Back in April, a conglomerate of top publishers including Condé Nast, Hearst Corporation, and Time Inc. created Next Issue, an Android app for all-you-can-eat magazines at a fixed monthly price of either $9.99 or $14.99, depending on your subscription. Now, three months after the launch of its iPad app, Next Issue Media CEO Morgan P. Guenther shared some details about Next Issue's 70,000 iPad users at the American Magazine Conference this week.
Unsurprisingly, the vast majority of Next Issue's iPad readers are highly educated, 30 or older, and affluent, with an average household income of $148,000. In other words, they're exactly the kind of lustworthy targets coveted by the magazine industry's lifeblood: advertisers.
Readers usually spend about an hour a week reading between 11 and 14 magazines. For readers on the $14.99 premium unlimited subscription plan--who gain access to extra titles such as The New Yorker--that figure bumps up to an hour and a half of engagement per week. And, just as Next Issue wants, most users are spending at least some of that time reading a magazine they've never read before. Interestingly enough, only a quarter of readers said they visited a magazine's website after reading an article on the Next Issue app.

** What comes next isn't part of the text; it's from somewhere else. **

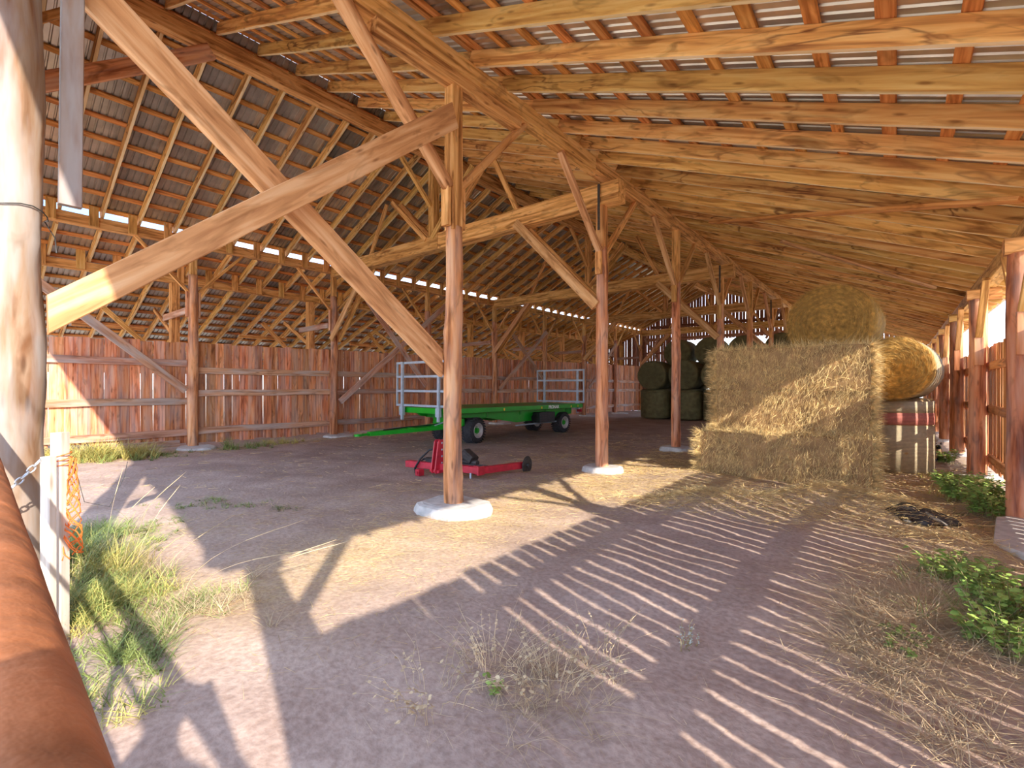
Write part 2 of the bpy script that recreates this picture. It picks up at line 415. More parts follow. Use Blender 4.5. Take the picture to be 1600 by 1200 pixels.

The 72 current titles available through Next Issue are familiar ones, such as Vanity Fair and The New Yorker, which altogether amass 550 million in total readership and more than $12.5 billion in ad revenue. But Guenther tells Fast Company that by year's end, Next Issue will expand its catalog to include its first five to 10 titles from publishers outside the founding group. That could potentially lay the groundwork for smaller, less-mainstream titles to gain exposure on the Next Issue platform. And as its catalog gets bigger, Guenther says Next Issue also wants to develop features for sharing and personalized recommendations.
"The focus is not so much on media ownership but on 'any time, on demand access' to a very broad category of content at a fixed monthly price," Guenther says of the music, film, and TV industries. "So the question for us was why not magazines?"